O cartunista Henfil chegou a colocar a cantora em um cemitério de mortos-vivos, em uma charge publicada no jornal. Elis sempre afirmou ter sido intimidada por agentes do Estado para aceitar cantar no evento.

Roberto Carlos

Entretanto, a participação de artistas nos eventos cívicos era mais comum do que se imaginava. Nos anos de chumbo, Roberto Carlos foi condecorado com a Medalha do Pacificador, mas passou incólume ao cancelamento — institucional e midiático.

“Em relação ao Simonal, eu diria que todos, situação ou oposição, governo ou sociedade civil, militares ou artistas, viviam um momento excepcional do Brasil, onde as regras não só eram muito diferentes do que eram ordinariamente, como também podiam mudar a qualquer momento, especialmente a partir de 1968”, observa Alexandre. “É muito difícil cobrar coerência, ou que as pessoas soubessem como agir no calor do momento numa situação como aquela”.

Para o jornalista, no entanto, há alguns pontos que aproximam aquele momento da história do Brasil com o atual tribunal de milhões de juízes anônimos das redes, como aconteceu recentemente com Raul Seixas.

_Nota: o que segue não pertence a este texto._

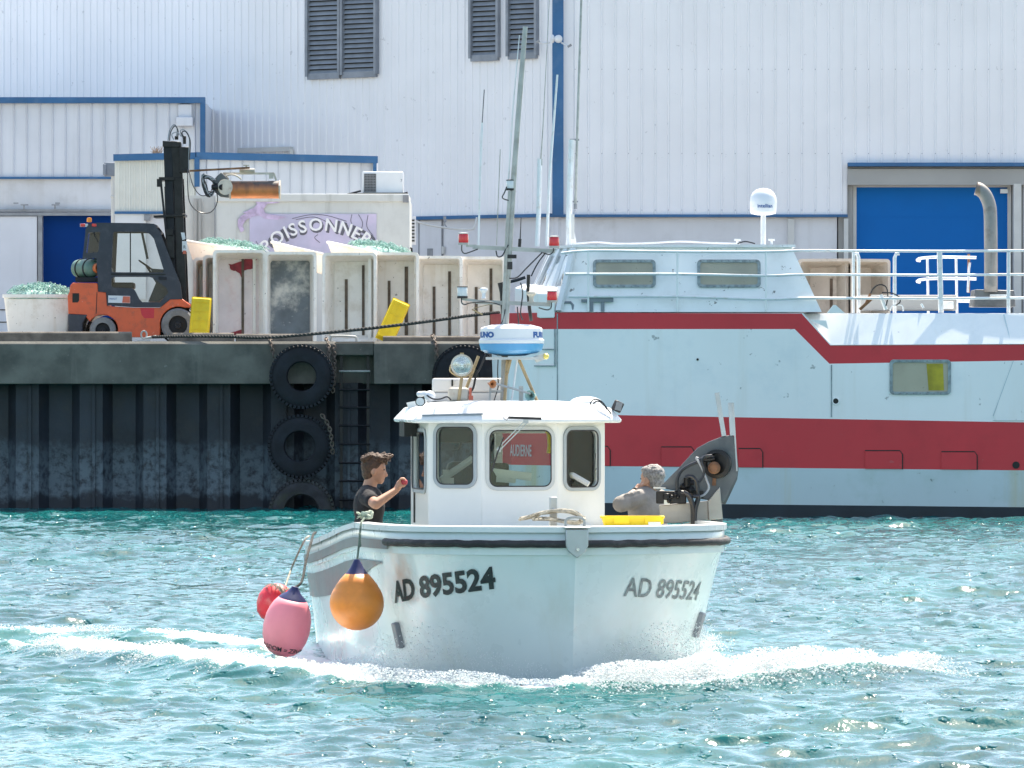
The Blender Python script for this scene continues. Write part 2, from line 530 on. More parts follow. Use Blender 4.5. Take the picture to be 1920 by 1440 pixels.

“No caso do Simonal, as pessoas se apropriaram [da suposta informação] para ostentar sua consciência social. Quão horrorizado você se mostrasse publicamente em relação ao Simonal dizia muito sobre sua consciência e sua luta pela liberdade e pelos direitos humanos, independentemente se você estivesse sendo leviano na sua afirmação”, observa. “Hoje, essa construção perversa é muito maior. Hoje você não precisa do Pasquim, você é seu próprio Pasquim. As pessoas se apressam para referendar sua teórica consciência política condenando o Raul”.

Na sua visão, sendo verdade ou não a suspeita sobre Raul, a ditadura mais uma vez manchou uma página da nossa história. “Eu não sei o quanto essa história mexeu na relação entre o Paulo e o Raul, mas se mexeu, já foi um grande desserviço à cultura popular brasileira. E mais, um grande desserviço à vida dessas pessoas”.